Could you retype the lines below, starting at the line holding "Generate a Blender" and stopping at the line holding "COL = scn.collection", inclusive? Copy them exactly and drop the images.

» RECORDS SUPPLIED
========
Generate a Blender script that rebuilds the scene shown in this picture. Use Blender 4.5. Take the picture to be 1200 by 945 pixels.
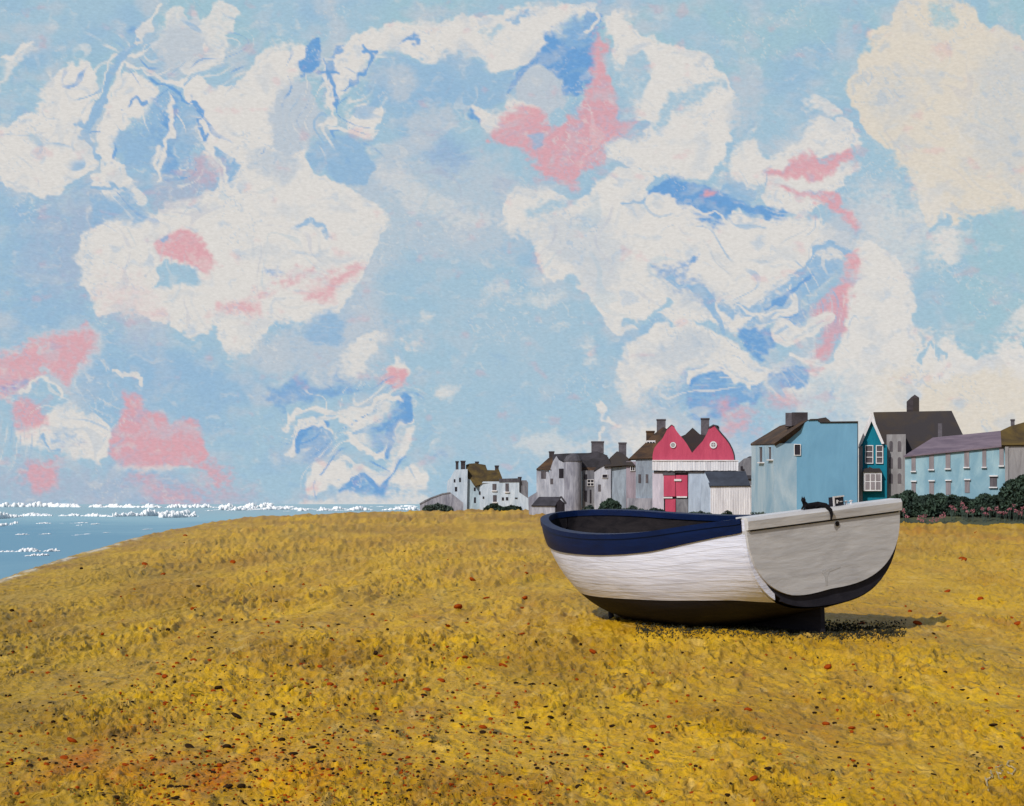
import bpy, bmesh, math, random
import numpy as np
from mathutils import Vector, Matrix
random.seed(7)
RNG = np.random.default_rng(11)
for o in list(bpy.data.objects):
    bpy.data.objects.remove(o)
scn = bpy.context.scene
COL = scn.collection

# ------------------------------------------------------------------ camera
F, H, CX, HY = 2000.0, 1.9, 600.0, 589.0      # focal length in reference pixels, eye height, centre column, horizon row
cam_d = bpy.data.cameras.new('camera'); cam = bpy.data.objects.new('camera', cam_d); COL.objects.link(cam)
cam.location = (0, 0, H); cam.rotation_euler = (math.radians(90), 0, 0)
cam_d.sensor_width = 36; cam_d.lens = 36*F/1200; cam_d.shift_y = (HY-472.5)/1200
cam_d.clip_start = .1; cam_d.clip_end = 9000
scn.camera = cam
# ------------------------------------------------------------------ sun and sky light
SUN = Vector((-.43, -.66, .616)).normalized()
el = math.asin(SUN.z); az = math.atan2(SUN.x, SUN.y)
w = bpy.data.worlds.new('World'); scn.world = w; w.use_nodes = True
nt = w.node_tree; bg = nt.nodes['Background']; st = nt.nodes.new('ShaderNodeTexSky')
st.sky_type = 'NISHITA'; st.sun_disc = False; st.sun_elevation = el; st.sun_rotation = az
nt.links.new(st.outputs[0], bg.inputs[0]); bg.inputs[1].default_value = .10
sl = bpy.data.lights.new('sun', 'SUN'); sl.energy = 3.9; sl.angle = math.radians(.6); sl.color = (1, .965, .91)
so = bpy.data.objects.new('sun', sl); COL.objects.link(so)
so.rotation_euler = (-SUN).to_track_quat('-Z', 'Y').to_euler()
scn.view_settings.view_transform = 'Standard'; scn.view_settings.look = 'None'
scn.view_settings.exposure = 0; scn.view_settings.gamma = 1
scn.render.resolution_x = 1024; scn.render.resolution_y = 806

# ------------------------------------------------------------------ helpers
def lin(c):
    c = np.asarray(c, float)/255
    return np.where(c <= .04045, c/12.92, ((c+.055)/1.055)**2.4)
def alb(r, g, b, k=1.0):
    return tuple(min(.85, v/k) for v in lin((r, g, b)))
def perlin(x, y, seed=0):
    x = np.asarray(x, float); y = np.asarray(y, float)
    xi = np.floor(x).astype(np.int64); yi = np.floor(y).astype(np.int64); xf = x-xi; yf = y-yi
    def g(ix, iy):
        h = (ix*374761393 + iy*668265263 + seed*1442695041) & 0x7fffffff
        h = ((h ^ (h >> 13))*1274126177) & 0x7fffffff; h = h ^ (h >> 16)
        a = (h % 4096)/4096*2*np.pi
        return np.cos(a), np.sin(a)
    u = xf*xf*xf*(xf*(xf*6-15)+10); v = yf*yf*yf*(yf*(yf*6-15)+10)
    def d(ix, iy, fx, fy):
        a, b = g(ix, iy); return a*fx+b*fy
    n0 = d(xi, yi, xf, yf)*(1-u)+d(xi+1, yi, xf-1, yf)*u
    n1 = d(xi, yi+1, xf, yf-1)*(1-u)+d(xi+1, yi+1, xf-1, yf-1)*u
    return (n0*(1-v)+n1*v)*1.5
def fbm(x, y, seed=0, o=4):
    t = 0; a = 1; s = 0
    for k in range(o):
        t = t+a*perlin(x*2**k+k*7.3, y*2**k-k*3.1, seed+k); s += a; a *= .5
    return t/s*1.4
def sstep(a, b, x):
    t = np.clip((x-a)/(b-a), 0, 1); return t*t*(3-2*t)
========
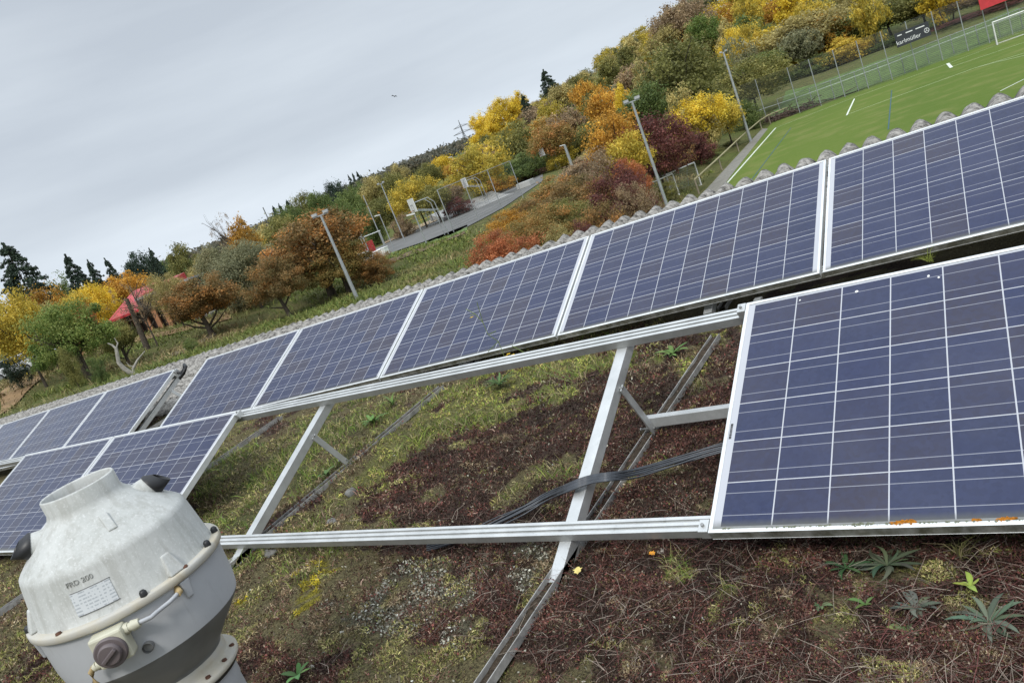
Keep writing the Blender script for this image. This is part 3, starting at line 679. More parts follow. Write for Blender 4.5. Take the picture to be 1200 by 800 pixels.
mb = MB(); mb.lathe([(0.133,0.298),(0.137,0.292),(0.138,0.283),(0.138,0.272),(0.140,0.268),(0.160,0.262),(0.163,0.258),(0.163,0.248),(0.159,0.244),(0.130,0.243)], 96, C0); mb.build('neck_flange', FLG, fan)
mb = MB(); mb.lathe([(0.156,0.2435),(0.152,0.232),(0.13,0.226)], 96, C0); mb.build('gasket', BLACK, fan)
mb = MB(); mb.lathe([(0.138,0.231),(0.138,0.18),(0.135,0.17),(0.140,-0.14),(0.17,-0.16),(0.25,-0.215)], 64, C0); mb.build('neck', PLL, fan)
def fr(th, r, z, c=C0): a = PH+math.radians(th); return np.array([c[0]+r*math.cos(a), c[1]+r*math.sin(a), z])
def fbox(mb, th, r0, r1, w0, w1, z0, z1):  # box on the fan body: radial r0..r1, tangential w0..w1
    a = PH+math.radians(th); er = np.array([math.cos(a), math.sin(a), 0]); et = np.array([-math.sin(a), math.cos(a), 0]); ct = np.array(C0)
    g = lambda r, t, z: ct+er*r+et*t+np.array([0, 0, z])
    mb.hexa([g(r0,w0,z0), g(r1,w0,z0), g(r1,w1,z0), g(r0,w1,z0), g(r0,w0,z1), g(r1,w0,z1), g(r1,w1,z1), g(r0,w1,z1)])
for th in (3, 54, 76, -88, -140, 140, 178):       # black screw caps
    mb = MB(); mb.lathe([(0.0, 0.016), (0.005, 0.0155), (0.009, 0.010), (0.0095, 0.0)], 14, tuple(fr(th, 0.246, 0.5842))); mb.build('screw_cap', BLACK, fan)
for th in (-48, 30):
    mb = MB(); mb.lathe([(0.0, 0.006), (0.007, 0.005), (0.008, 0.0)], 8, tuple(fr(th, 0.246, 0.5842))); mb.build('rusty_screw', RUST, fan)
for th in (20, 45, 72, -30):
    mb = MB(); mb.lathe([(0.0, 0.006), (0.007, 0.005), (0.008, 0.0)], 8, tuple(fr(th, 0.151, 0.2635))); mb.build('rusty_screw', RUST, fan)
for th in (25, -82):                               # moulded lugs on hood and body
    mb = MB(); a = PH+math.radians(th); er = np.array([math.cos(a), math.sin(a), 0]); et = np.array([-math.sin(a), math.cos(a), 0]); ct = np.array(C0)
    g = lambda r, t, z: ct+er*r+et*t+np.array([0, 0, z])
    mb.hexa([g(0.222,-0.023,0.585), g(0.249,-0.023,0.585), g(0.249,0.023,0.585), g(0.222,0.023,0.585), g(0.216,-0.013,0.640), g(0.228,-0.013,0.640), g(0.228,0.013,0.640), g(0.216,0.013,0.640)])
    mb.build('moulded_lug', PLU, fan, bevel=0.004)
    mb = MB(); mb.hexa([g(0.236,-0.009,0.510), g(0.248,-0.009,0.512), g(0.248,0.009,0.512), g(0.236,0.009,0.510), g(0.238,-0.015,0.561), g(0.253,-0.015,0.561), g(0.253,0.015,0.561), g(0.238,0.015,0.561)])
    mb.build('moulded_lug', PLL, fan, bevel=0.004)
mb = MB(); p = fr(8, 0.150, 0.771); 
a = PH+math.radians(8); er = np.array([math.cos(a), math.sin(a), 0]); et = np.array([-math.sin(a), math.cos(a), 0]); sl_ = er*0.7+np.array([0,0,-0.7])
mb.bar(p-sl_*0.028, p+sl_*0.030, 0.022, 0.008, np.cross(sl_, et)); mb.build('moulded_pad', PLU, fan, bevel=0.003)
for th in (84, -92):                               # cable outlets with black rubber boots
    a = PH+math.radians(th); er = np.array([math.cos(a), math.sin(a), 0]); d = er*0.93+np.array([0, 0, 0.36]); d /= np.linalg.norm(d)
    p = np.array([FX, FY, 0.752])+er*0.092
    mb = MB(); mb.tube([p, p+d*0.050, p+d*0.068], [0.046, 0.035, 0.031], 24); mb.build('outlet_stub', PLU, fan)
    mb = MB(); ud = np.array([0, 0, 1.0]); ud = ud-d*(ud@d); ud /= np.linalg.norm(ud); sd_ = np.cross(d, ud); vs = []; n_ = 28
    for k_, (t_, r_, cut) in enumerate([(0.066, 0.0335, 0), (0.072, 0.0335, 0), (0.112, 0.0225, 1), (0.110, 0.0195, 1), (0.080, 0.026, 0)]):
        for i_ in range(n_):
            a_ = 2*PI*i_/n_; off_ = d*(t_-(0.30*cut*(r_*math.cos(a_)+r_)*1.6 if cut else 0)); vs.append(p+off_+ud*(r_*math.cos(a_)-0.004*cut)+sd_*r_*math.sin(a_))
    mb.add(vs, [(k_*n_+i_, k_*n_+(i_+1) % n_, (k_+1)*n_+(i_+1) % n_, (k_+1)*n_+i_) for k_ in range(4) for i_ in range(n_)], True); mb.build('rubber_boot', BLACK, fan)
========
» THE RESPONSE
Generate a Blender script that rebuilds the scene shown in this picture. Use Blender 4.5. Take the picture to be 1200 by 945 pixels.
import bpy, bmesh, math, random
import numpy as np
from mathutils import Vector, Matrix
random.seed(7)
RNG = np.random.default_rng(11)
for o in list(bpy.data.objects):
    bpy.data.objects.remove(o)
scn = bpy.context.scene
COL = scn.collection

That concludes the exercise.